С этого дня вся моя жизнь пошла по-новому. Тарасов поставил перед собой цель: сделать Третьяка лучшим вратарем. ("Лучшим в стране?" — спросил я. Анатолий Владимирович с недоумением посмотрел на меня: "В мире! Запомни это раз и навсегда".) И мы начали работать. Сейчас мне порой даже не верится, что я мог выдерживать те колоссальные перегрузки, которые обрушились тогда на мои еще не окрепшие плечи. Три тренировки в день! Какие-то невероятные, новые, специально для меня придуманные упражнения. И еще МПК — "максимальное потребление кислорода". Это, если проще сказать, бешеная беготня по всей площадке. Быстрее, еще быстрее! Ребята говорили с состраданием:

— Ну, Владик, ты своей смертью не умрешь. Тебя эти тренировки доконают.

На занятиях десятки шайб почти одновременно летели в мои ворота, и все шайбы я старался отбить. Все! Я играл в матчах едва ли не каждый день: вчера за юношескую команду, сегодня за молодежную, завтра за взрослую. А стоило пропустить хоть один гол, как Тарасов на следующий день строго вопрошал: "Что случилось?" Если виноват был я-а вратарь почти всегда "виноват", — то неминуемо следовало наказание: все уходили домой, а я делал, скажем, пятьсот выпадов или сто кувырков через голову. Я мог бы их и не делать, — никто этого не видел, все тренеры тоже уходили домой. Но мне и в голову не приходило сделать хоть на один выпад или кувырок меньше. Я верил Тарасову, верил каждому его слову. Наказание ждало меня и за пропущенные шайбы на тренировке. Смысл, я надеюсь, ясен: мой тренер хотел, чтобы я не был безразличен к пропущенным голам, чтобы каждую шайбу в сетке я воспринимал как чрезвычайное происшествие.

В Архангельском, где находится загородная база ЦСКА, меня поселили в одной комнате с Владимиром Лутченко и Николаем Толстиковым. Видимо, из-за длинной шеи и тонкого голоса они тут же нарекли меня Птенцом. Мама попросила присматривать за мной

официантку Нину Александровну Бакунину, и та всегда подкладывала мне, "мальчонке", самые лакомые кусочки.
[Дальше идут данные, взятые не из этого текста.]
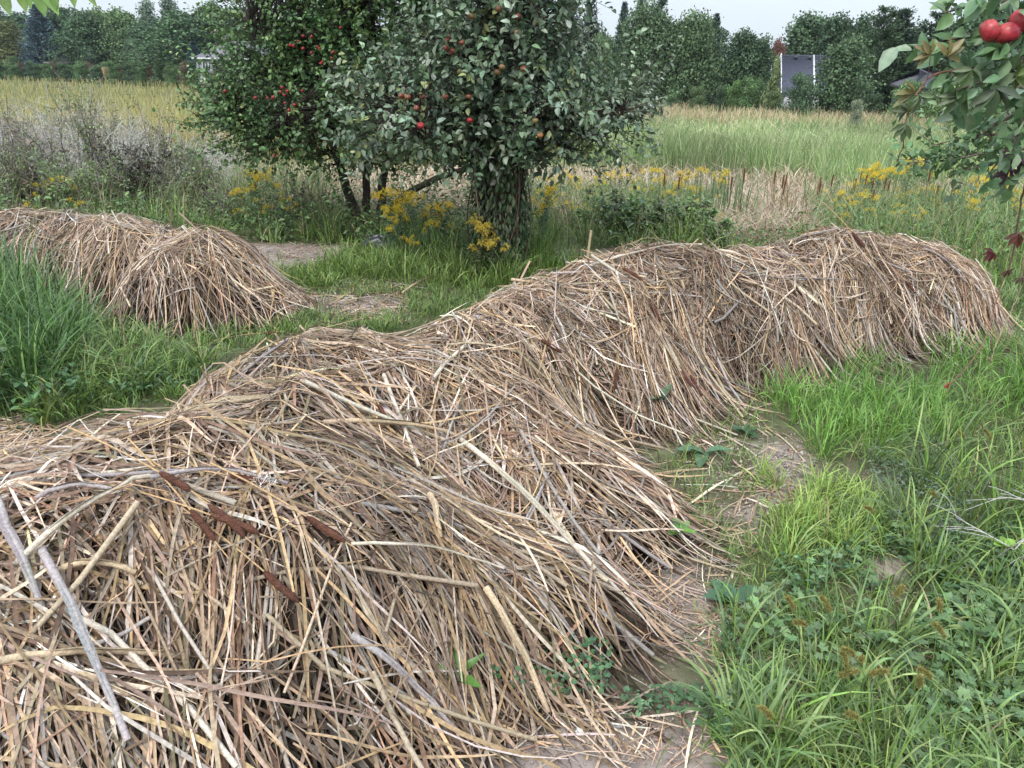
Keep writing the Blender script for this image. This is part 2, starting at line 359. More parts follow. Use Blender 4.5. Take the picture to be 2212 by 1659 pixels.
def straw(g, i, n, Lr, Wr, K, offr, spread, rnd=.22, dark=1.0, gaps=False, tube=False, fold=0, hmin=.05, pal=PAL, wt=PW, ext=0.0):
    """n leaves lying on pile i"""
    bs = [b for b in BUMPS if b[0] == i]; px = []; py = []
    ar = np.array([b[3]*b[4] for b in bs]); m = 0
    while m < n:
        k = rng.choice(len(bs), n, p=ar/ar.sum()); r = np.sqrt(rng.random(n))*(1.06+ext); a = rng.random(n)*2*PI
        B = np.array([[q for q in b[1:6]] for b in bs])[k]; ra = np.radians(B[:, 4]); u = r*np.cos(a)*B[:, 2]; v = r*np.sin(a)*B[:, 3]
        x = B[:, 0]+u*np.cos(ra)-v*np.sin(ra); y = B[:, 1]+u*np.sin(ra)+v*np.cos(ra)
        ok = (owner(x, y) == i) & (hp(x, y) > hmin) & (y > .55) & ((noise(x, y, 3.1, 33)+.5*noise(x, y, 7, 34) < .42) | (rng.random(n) < .22) | (not gaps)) & ((np.exp(-((x+.86)/.22)**2-((y-1.44)/.09)**2) < .45) | (rng.random(n) < .22)); px.append(x[ok]); py.append(y[ok]); m += ok.sum()
    px = np.concatenate(px)[:n]; py = np.concatenate(py)[:n]
    th = flow(px, py)+.45*noise(px, py, 2.2, 20)+rng.normal(0, spread, n)
    q = rng.random(n) < rnd+.35*np.clip(hp(px, py)/.6-.72, 0, 1)*2; th = np.where(q, rng.random(n)*2*PI, th)
    L = rng.uniform(*Lr, n)*np.where(rng.random(n) < .35, .4, 1)*np.clip(.35+hp(px, py)/.22, .4, 1); off = rng.uniform(*offr, n)+.024*noise(px, py, 6, 15)
    curv = rng.normal(0, .55, n)*(.25 if tube else 1); tilt = rng.normal(0, .05, n)
    P = strand_paths(px, py, th, L, K, off, curv, tilt, stiff=.95 if tube else .5)
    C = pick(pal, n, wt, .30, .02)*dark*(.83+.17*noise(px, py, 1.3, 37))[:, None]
    if tube:
        R = rng.uniform(*Wr, n)[:, None]*np.linspace(1, .8, K)[None]; tubes(g, P, R, C, 6, True, C*.7)
    else:
        W = (Wr[0]+(Wr[1]-Wr[0])*rng.random(n)**1.6*1.15)[:, None]*(np.sin(np.linspace(.12, 1, K)*PI*.98)**.45)[None]
        roll = rng.normal(0, .45, n)[:, None]+rng.normal(0, .9, n)[:, None]*np.linspace(-.5, .5, K)[None]
        Cc = C[:, None]*(1+.18*np.sin(np.linspace(0, 5, K)[None, :, None]*rng.uniform(.5, 2, (n, 1, 1))+rng.uniform(0, 6, (n, 1, 1))))
        ribbons(g, P, W, np.clip(Cc, 0, .85), roll=roll, fold=fold)
NS = [8500, 7500, 7000, 6000, 7500, 7500]
for i in range(6):
    g = Geo(); k = NS[i]; thin = 1.0 if i < 2 else .72
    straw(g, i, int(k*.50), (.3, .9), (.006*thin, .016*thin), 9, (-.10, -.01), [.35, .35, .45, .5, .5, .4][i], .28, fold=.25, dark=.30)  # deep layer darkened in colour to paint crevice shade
    straw(g, i, int(k*.36), (.3, .95), (.0045*thin, .0125*thin), 10, (-.02, .03), [.27, .28, .42, .5, .5, .35][i], [.22, .22, .3, .34, .34, .25][i], gaps=True, fold=.3)
    straw(g, i, int(k*.05), (.3, .8), (.004*thin, .010*thin), 10, (.02, .06), .5, .3, fold=.3)
    straw(g, i, int(k*.10), (.05, .25), (.002, .006), 4, (-.01, .03), .9, .5)
    if i < 2: straw(g, i, 130, (.6, 1.1), (.007, .0125), 14, (.01, .04), .45, .25, fold=.25, pal=[(.50, .35, .19), (.48, .38, .26), (.38, .26, .16)], wt=[3, 3, 2])
    # fringe spilling on to the ground
    straw(g, i, int(k*.05), (.4, 1.0), (.005, .011), 9, (-.02, .01), .3, .15, fold=.25, hmin=.02, ext=.14)
    o = g.build('loose_straw', M_straw, piles[i], False, PLOC[i]); o['kind'] = 'stuff'
    g = Geo(); straw(g, i, int(k*.022), (.25, .9), (.004, .009), 5, (-.02, .03), .35, .3, tube=True,
                     pal=[(.46, .40, .33), (.50, .40, .28), (.37, .33, .31), (.42, .30, .20)], wt=[3, 2, 2, 1])
    o = g.build('broken_stems', M_stalk, piles[i], True, PLOC[i]); o['kind'] = 'stuff'
# ends sticking up along the crests
def spikes(i, pts, n, Lr, r):
    g = Geo()
    for (u, v) in pts:
        c = hit(np.array([u]), np.array([v]), surf)[0]
        for _ in range(n):
            a = rng.uniform(0, 2*PI); el = rng.uniform(.25, 1.0); L = rng.uniform(*Lr); d = np.array([math.cos(a)*math.cos(el), math.sin(a)*math.cos(el)*.6, math.sin(el)])
            p = c+rng.normal(0, .07, 3)*[1, 1, 0]; p[2] = surf(p[0], p[1])-.05; t = np.linspace(0, 1, 5)[:, None]
            P = p+d*L*t+np.array([0, 0, -.05])*t**2*L
            if rng.random() < .5: tubes(g, P[None], np.full((1, 5), r*rng.uniform(.5, 1)), pick(PAL, 1, PW), 5)
            else: ribbons(g, P[None], np.full((1, 5), r*2.2), pick(PAL, 1, PW))
    g.build('upright_stems', M_stalk, piles[i], False, PLOC[i])['kind'] = 'stuff'
spikes(5, [(60, 500), (150, 500), (250, 505), (330, 510), (380, 510), (425, 520)], 6, (.15, .35), .006)
spikes(2, [(1080, 640), (1200, 590), (1290, 580), (1340, 575)], 4, (.15, .34), .006)
spikes(3, [(1480, 560), (1600, 550)], 5, (.1, .2), .005)
spikes(4, [(1750, 530), (1850, 510), (1960, 510), (2060, 530)], 6, (.1, .25), .005)
spikes(1, [(560, 760), (700, 720), (900, 700)], 4, (.1, .2), .005)
spikes(0, [(250, 860), (450, 830)], 4, (.1, .2), .005)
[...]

Тогда все это было как сон. Я, юнец, рядом с прославленными на весь мир хоккеистами. Помню, Рагулин, которого называли не иначе, как Александр Павлович, жил вместе с Кузькиным, и я, будучи дежурным, долго робел заходить в их комнату. А уж про Тарасова и говорить нечего — просто не смел попадаться ему на глаза. Тарасова, правда сказать, даже и ветераны крепко побаивались. По комнатам базы Анатолий Владимирович никогда сам не ходил — поручал это своему помощнику Борису Павловичу Кулагину. А уж если замечал какой-нибудь беспорядок, то пощады от него ждать не приходилось.

Мне его требовательность никогда не казалась чрезмерной: я понимал тогда и особенно хорошо сознаю сейчас, что максимализм Тарасова был продиктован прекрасной целью — сделать наш хоккей лучшим в мире. Человек очень строгий по отношению к самому себе, очень организованный и целеустремленный, он и в других не терпел расхлябанности, необязательности, лени. Я многим обязан Тарасову. И даже то, что некоторые склонны выдавать за его причуды, я отношу к своеобразию тарасовской педагогики.